Google disappointed as Swiss sue over Street View


Google disappointed as Swiss sue over Street View

Warwick Ashford

Google has expressed disappointment over the Swiss data protection authority's decision to take concerns over the search company's Street View service to court.

Swiss information commissioner Hanspeter Thür claims Google has not done enough to make faces and vehicle number plates unrecognisable in the street level photographs provided by the service.

But Google says the service was introduced two months ago only after it had been given the green light by Thür following several meetings.

"We met with the Swiss Data Protection Authority before and after the launch, explaining our technology and, where requested, proposing steps that would reinforce Street View's privacy-protection and assuage any concerns," said Peter Fleischer, global privacy counsel for Google.

The decision to take the matter to court is "regrettable" and suggests the Swiss Data Protection Authority is unwilling to engage with the solutions Google has offered, he said.
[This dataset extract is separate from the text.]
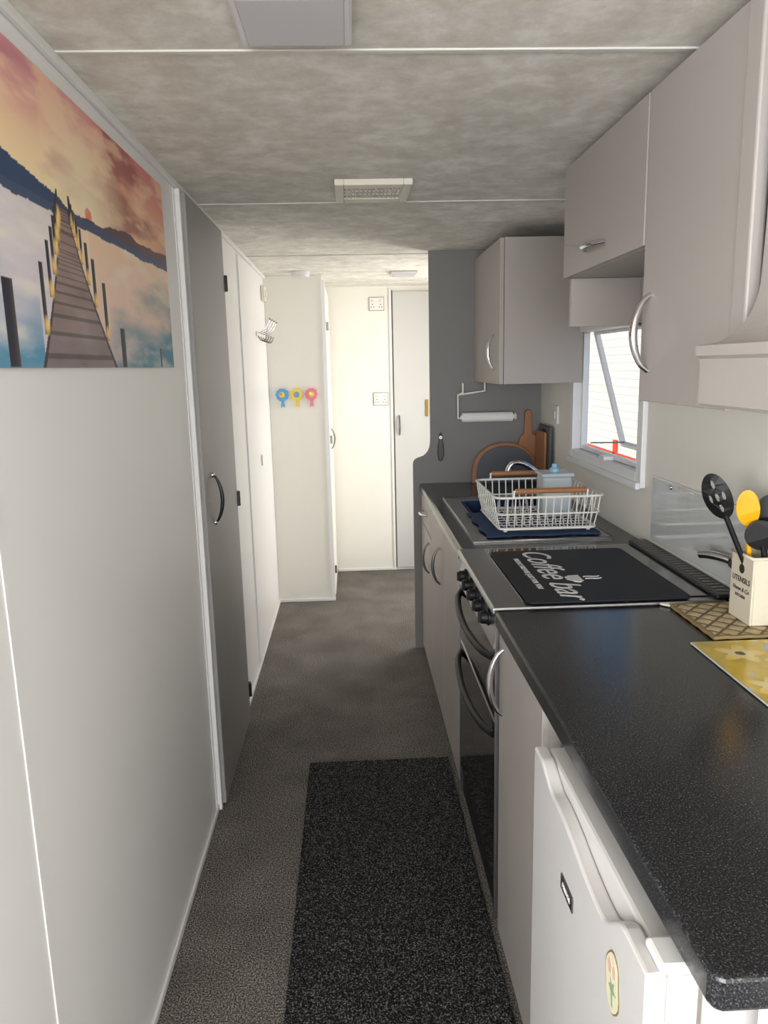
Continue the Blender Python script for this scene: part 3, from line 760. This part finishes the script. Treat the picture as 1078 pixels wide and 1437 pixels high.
# ---------------------------------------------------------------- light
wd = bpy.data.worlds.new("World"); scene.world = wd; wd.use_nodes = True; nt = wd.node_tree
bg = nt.nodes["Background"]; sky = nt.nodes.new("ShaderNodeTexSky"); sky.sky_type = 'HOSEK_WILKIE'
sky.sun_direction = Vector((-.5, -.5, .7)).normalized(); sky.turbidity = 4
nt.links.new(sky.outputs[0], bg.inputs[0]); bg.inputs[1].default_value = 3.2
def area(name, loc, rot, sx, sy, pw, col=(1, 1, 1)):
    l = bpy.data.lights.new(name, 'AREA'); l.shape = 'RECTANGLE'; l.size = sx; l.size_y = sy; l.energy = pw; l.color = col
    o = bpy.data.objects.new(name, l); o.location = loc; o.rotation_euler = rot; link(o); return o
area("daylight_front_window", (-.47, YF-.1, 1.33), (radians(90), 0, 0), 2.4, 1.2, 122, (.97, .975, 1))
area("daylight_side_window", (LLX-.1, -1.15, 1.33), (0, radians(-90), 0), 1.2, 1.9, 72, (.97, .975, 1))
area("daylight_entrance", (RX+.08, 4.6, 1.1), (0, radians(90), 0), 1.65, .75, 24, (1, .96, .90))
pw = area("daylight_kitchen_portal", (RX+.06, 2.84, 1.37), (0, radians(90), 0), .5, .74, 1); pw.data.cycles.is_portal = True
s = bpy.data.lights.new("sun", 'SUN'); s.energy = 6.5; s.angle = .01; s.color = (1, .96, .90)
so = bpy.data.objects.new("sun", s); link(so); so.rotation_euler = Vector((.62, .45, -.64)).to_track_quat('-Z', 'Y').to_euler()

# ---------------------------------------------------------------- camera
p, y, r = radians(11.02), radians(2.32), radians(-1.3)
Rm = Matrix.Rotation(-y, 4, 'Z') @ Matrix.Rotation(pi/2-p, 4, 'X') @ Matrix.Rotation(r, 4, 'Z')
cd = bpy.data.cameras.new("camera"); cam = bpy.data.objects.new("camera", cd); link(cam)
cam.matrix_world = Matrix.Translation((0, 0, 1.5)) @ Rm
cd.sensor_fit = 'HORIZONTAL'; cd.sensor_width = 36; cd.lens = 36*1050/1078; cd.clip_start = .02
scene.camera = cam
scene.view_settings.view_transform = 'Standard'
scene.view_settings.look = 'None'
scene.view_settings.exposure = 0.2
Google listed five proposals submitted to the Swiss Data Protection Authority in a blog posting, including setting up channels for feedback and reporting problems.

"We will contest any case vigorously. Street View has proved very popular in Switzerland since its launch and Swiss people only stand to suffer from this decision," said Fleischer.

It is the first time that Google has faced a lawsuit from a government agency over Street View, according to the Financial Times.

Privacy groups or regulators in a number of countries, including the UK, Italy, Germany and Japan, have raised concerns about Street View, but Google has negotiated measures to assure them.